Japonia podjęła ostateczną decyzję w sprawie najbliższych zakupów lotniczych. Do Kraju Wschodzącego Słońca trafią przemiennopłaty V-22 Osprey, samoloty wczesnego ostrzegania i dowodzenia E-2D Advanced Hawkeye (na zdjęciu) i bezpilotowce Global Hawk.
Wybór Ospreya był praktycznie przesądzony już w kwietniu. Japoński rząd ogłosił wówczas zapotrzebowanie na siedemnaście maszyn tej klasy, a nikt poza producentem V-22, konsorcjum Bell-Boeing, nie zgłosił się do przetargu. Premier Shinzō Abe może jednak wpaść w polityczne tarapaty przez zakup Ospreyów, gdyż w Japonii są uznawane za niebezpieczne. Sprzeciw wobec obecności amerykańskich Ospreyów na terytorium Japonii osiągnął taki poziom, że na Okinawie doszło do wielotysięcznej manifestacji w reakcji na plan rozmieszczenia ich w amerykańskiej bazie Futenma. Zależnie od tego, jak skończy się kwestia sprzedaży Ospreyów do Izraela, Japonia będzie pierwszym lub drugim zagranicznym użytkownikiem V-22.

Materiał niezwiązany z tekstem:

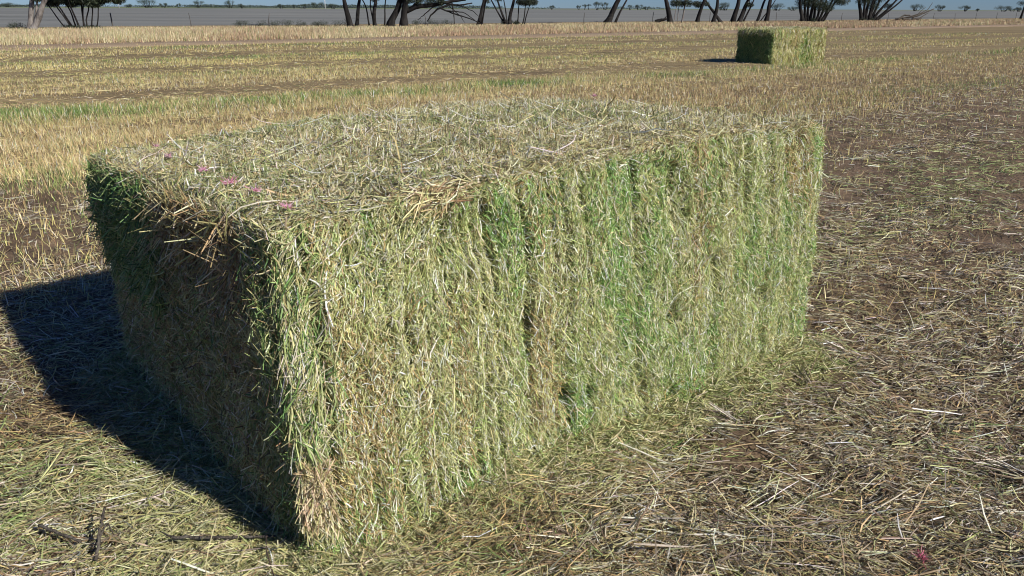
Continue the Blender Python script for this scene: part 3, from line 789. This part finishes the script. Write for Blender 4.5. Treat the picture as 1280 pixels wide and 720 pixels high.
acc.add(*blades(xv, yv, h, np.hypot(xv, yv) * RNG.uniform(.0005, .0011, n), RNG.uniform(0, .5, n), c, 1))
o = acc.build('dry_grass', M_grass); tag(o, 'tall dry golden grass along the verge below the trees', 'dry grass', kind='stuff')

# ------------------------------------------------------------------ trees on the fence line
def at(px, w):
    """the point where the line across the swaths at distance w meets a bearing of the photograph"""
    d = (px - 640) / FPX * math.cos(PITCH)
    y = w / (SN[1] + d * SN[0])
    return np.array([d * y, y, 0.0])

def leaves(acc, cen, rad, n, size, pal, flat=0.75):
    p = RNG.normal(0, 1, (n, 3)); p = norm(p) * (RNG.random(n) ** .45)[:, None] * rad * np.array([1, 1, flat]) + cen
    d = norm(RNG.normal(0, 1, (n, 3)) + np.array([0, 0, -.5])); s = norm(np.cross(d, RNG.normal(0, 1, (n, 3))))
    L = RNG.uniform(.5, 1.3, n) * size; W = L * .28
    v = np.stack([p - s * W[:, None] * .5, p + s * W[:, None] * .5, p + d * L[:, None]], 1).reshape(-1, 3)
    acc.add(v, (np.arange(n) * 3)[:, None] + np.array([0, 1, 2]), np.repeat(pick(pal, n, jit=.25), 3, 0))

EUC = [(0.022, 0.032, 0.016), (0.032, 0.042, 0.022), (0.045, 0.055, 0.032), (0.016, 0.022, 0.012)]
def path(p0, p1, wob, K=9):
    t = np.linspace(0, 1, K)[:, None]
    q = p0 + (p1 - p0) * t
    a, b = RNG.normal(0, wob, 3), RNG.normal(0, wob, 3)
    return q + a * np.sin(t * math.pi) + b * np.sin(t * 2 * math.pi) * .6

def tree(name, label, cat, px, w, stems, height, bark=M_bark, group='trees along the fence line', crown_low=3.0, low=(), lean=0.0, leafn=90, spread=1.0):
    """stems: (x at the foot, x where the photograph ends, thickness), all in photograph pixels at the tree's distance"""
    b = at(px, w); b[2] = float(ground_h(b[0], b[1])) - .05
    mpp = (b[1] * math.cos(PITCH) + .46) / FPX
    zt = CAM_H + (7.5 + 5.5 * px / 1280) * mpp
    rt = empty(name, tuple(b)); tag(rt, label, cat, group)
    lv = Acc()
    tips = []
    for k, (x0, x1, th) in enumerate(stems):
        dx0, dx1 = (x0 - px) * mpp, (x1 - px) * mpp
        dy = RNG.normal(0, .3) * spread
        p0 = np.array([dx0, RNG.normal(0, .1), 0]); p1 = np.array([dx1, dy, zt - b[2]])
        H = height * RNG.uniform(.75, 1.05)
        slope = (p1 - p0) / p1[2]
        top = np.array([p1[0] + slope[0] * .55 * (H - p1[2]) + RNG.normal(0, .3), p1[1] + slope[1] * .5 * (H - p1[2]) + RNG.normal(0, .8), H])
        r0 = th * mpp * .62
        tA = path(p0, p1, .05 * spread, 7); tB = path(p1, top, .25, 8)
        pts = np.concatenate([tA, tB[1:]])
        K = len(pts); rad = r0 * np.linspace(1.0, .22, K); rad[0] *= 1.35; rad[1] *= 1.1
        st = Acc(); tube(st, pts, rad, (1, 1, 1), 8, .06)
        nb = 3 if th < 3 else 6
        for j in range(nb):
            i0 = RNG.integers(7, K - 1); q0 = pts[i0]
            an = RNG.uniform(0, 2 * math.pi); ln = RNG.uniform(1.0, 2.4)
            q1 = q0 + np.array([math.cos(an) * ln, math.sin(an) * ln, RNG.uniform(.3, 1.6)])
            tube(st, path(q0, q1, .12, 6), np.linspace(rad[i0] * .5, .012, 6), (1, 1, 1), 5)
            tips.append(q1); tips.append((q0 + q1) / 2 + RNG.normal(0, .2, 3))
        tips.append(top)
        st.build('trunk', bark, rt, smooth=True)
    for t_ in tips:
        if t_[2] > crown_low: leaves(lv, t_, RNG.uniform(.6, 1.15), leafn, .17, EUC)
    for (xx, zz, rad, nn) in low:          # foliage that hangs low enough to be seen
        leaves(lv, np.array([(xx - px) * mpp, RNG.normal(0, .3), zz - .12]), rad * 1.15, int(nn * 3), .17, EUC, .6)
    if lv.n: lv.build('crown', M_leaf, rt)
    return rt, mpp, b

def branch(rt, mpp, b, px, pts, th, name='branch', w3=0.0, mat=M_bark):
    """pts in photograph pixels (x, y)"""
    q = []
    hz = 7.5 + 5.5 * (px / 1280)
    for (x, y) in pts:
        q.append(((x - px) * mpp, w3 + RNG.normal(0, .05), CAM_H - b[2] - (y - hz) * mpp))
    q = np.array(q); t = np.linspace(0, 1, len(q)); tt = np.linspace(0, 1, len(q) * 4)
    q = np.stack([np.interp(tt, t, q[:, i]) for i in range(3)], 1) + RNG.normal(0, .012, (len(tt), 3))
    a = Acc(); tube(a, q, np.linspace(th * mpp * .65, th * mpp * .3, len(tt)), (1, 1, 1), 6)
    return a.build(name, mat, rt, smooth=True)

T = tree('gum_tree', 'pale grey forked gum trunk leaning at the far left of the verge', 'tree', 33, 53.5, [(29, 37, 6.5), (32, 57, 7), (30, 45, 3)], 8.5, bark=M_barkpale, low=[(46, 2.0, .3, 120)], spread=.6)
T = tree('mallee_tree', 'bushy mallee tree with a dozen thin black stems fanning out, beside the pale gum', 'tree', 92, 55.5,
     [(80, 54, 1.4), (84, 64, 1.6), (88, 74, 1.8), (90, 82, 1.6), (95, 89, 2.0), (98, 98, 2.0), (100, 105, 1.8), (104, 110, 1.6), (108, 117, 1.5), (112, 125, 1.3)], 5.5, crown_low=2.1,
     low=[(x, 1.95 + .15 * math.sin(x), .42, 420) for x in (62, 70, 78, 86, 94, 102, 110, 118, 126, 134, 141)] + [(x, .32, .3, 90) for x in (78, 86, 94, 102, 110, 118)], leafn=160)
T = tree('gum_tree', 'slim black gum trunk curving up, left of the leaning pair', 'tree', 436, 54.5, [(436, 430, 6)], 8)
T = tree('gum_tree', 'slim black gum with trunk leaning right and thin stem beside it', 'tree', 446, 55.5, [(443, 448, 4.5), (459, 452, 1.8)], 7.5)
T = tree('gum_tree', 'upright double stemmed black gum between the slim pair and the sprawling one', 'tree', 467, 54.5, [(467, 470, 4.5), (464, 461, 1.6), (478, 481, 1.8)], 7.5, low=[(468, 2.1, .3, 60)])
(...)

Nie mniej istotne będzie kupno Advanced Hawkeye’ów. Konstrukcja Northropa Grummana pokonała Boeinga 737 AEW&C, wykorzystywane już przez wojska lotnicze Australii, Korei Południowej i Turcji. W tej transakcji chodzi przede wszystkim o Chiny, z którymi Japonia toczy, jak określają to niektórzy komentatorzy, zimną wojnę o Wyspy Senkaku. Ostatnio zaś stosunki między tymi państwami stają się coraz bardziej napięte.

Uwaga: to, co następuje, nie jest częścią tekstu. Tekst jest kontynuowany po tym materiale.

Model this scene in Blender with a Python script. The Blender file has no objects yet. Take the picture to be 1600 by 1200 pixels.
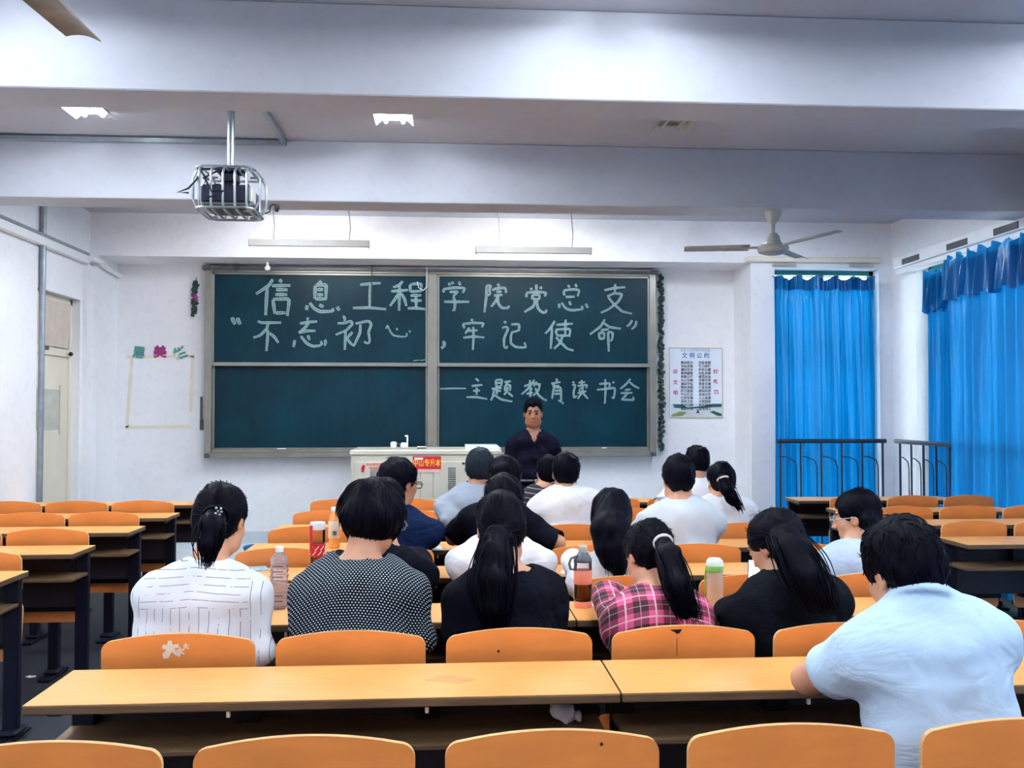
import bpy, math, random
import numpy as np
from mathutils import Vector, Matrix

random.seed(7)
SC = bpy.context.scene
COL = SC.collection
PI = math.pi

# ------------------------------------------------------------------ camera
F_PX = 1450.0                       # focal length in pixels of the 1600 x 1200 frame
CAM_Z = 1.51
YAW = math.atan(100 / F_PX)         # the camera looks a little towards the window side
PITCH = math.atan(40 / F_PX)        # and a little upwards
cam_data = bpy.data.cameras.new('camera')
cam = bpy.data.objects.new('camera', cam_data)
COL.objects.link(cam)
cam_data.sensor_width = 36.0
cam_data.sensor_fit = 'HORIZONTAL'
cam_data.lens = 36.0 * F_PX / 1600.0
cam_data.clip_start = 0.02
cam.location = (0, 0, CAM_Z)
cam.rotation_euler = (PI / 2 + PITCH, 0, -YAW)
SC.camera = cam

# ------------------------------------------------------------------ world and exposure
world = bpy.data.worlds.new('world')
SC.world = world
world.use_nodes = True
wn = world.node_tree.nodes
wbg = wn['Background']
wbg.inputs['Color'].default_value = (0.80, 0.92, 1.0, 1)
wbg.inputs['Strength'].default_value = 4.3
SC.view_settings.view_transform = 'Standard'
SC.view_settings.look = 'None'
SC.view_settings.gamma = 1.0
SC.view_settings.use_curve_mapping = False
SC.view_settings.exposure = 1.14
LAMP = 62.0                          # emission of the ceiling tubes
BOARD_LAMP = 27.0                    # emission of the tubes over the chalkboard
LAMP_COL = (0.86, 0.93, 1.0)

# ------------------------------------------------------------------ room sizes (metres)
XL, XR = -3.42, 4.49                  # door wall, window wall
YF, YD, YB = 9.1, 9.65, -2.6         # front wall plane, back of the board recess, rear wall
ZC, ZB = 3.40, 2.97                  # ceiling, underside of the beams
RX0, RX1 = -3.345, 3.03              # recess sides
DESK_Z = 0.76
YDESK = [1.875, 2.775, 3.63, 4.49, 5.31, 6.16, 6.93, 7.80]   # far edges of the desk rows, nearest first
CB = 0.055                           # chair back sits this far beyond the desk edge

_R = cam.rotation_euler.to_matrix()
def ray(px, py):
    return _R @ Vector(((px - 800) / F_PX, (600 - py) / F_PX, -1.0))
def at(px, py, Y):
    "point of the room seen at this pixel, at depth Y"
    d = ray(px, py)
    t = Y / d.y
    return Vector((d.x * t, Y, CAM_Z + d.z * t))
def at_z(px, py, z):
    d = ray(px, py)
    t = (z - CAM_Z) / d.z
    return Vector((d.x * t, d.y * t, z))
def at_x(px, py, x):
    d = ray(px, py)
    t = x / d.x
    return Vector((x, d.y * t, CAM_Z + d.z * t))

# ------------------------------------------------------------------ materials
def S(r, g, b, a=1.0):
    f = lambda c: (c / 255 / 12.92) if c / 255 <= 0.04045 else ((c / 255 + 0.055) / 1.055) ** 2.4
    return (f(r), f(g), f(b), a)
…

Ostatnia pozycja na liście zakupów to bezpilotowce RQ-4 Global Hawk, skądinąd również produkowane przez Northropa Grummana. Tokio zamierza nabyć trzy aparaty latające tego typu. Konkurentem w tym przetargu był MQ-9 Guardian ER, zwiadowcza odmiana dobrze znanego Reapera wyposażona w radar Raytheon SeaVue.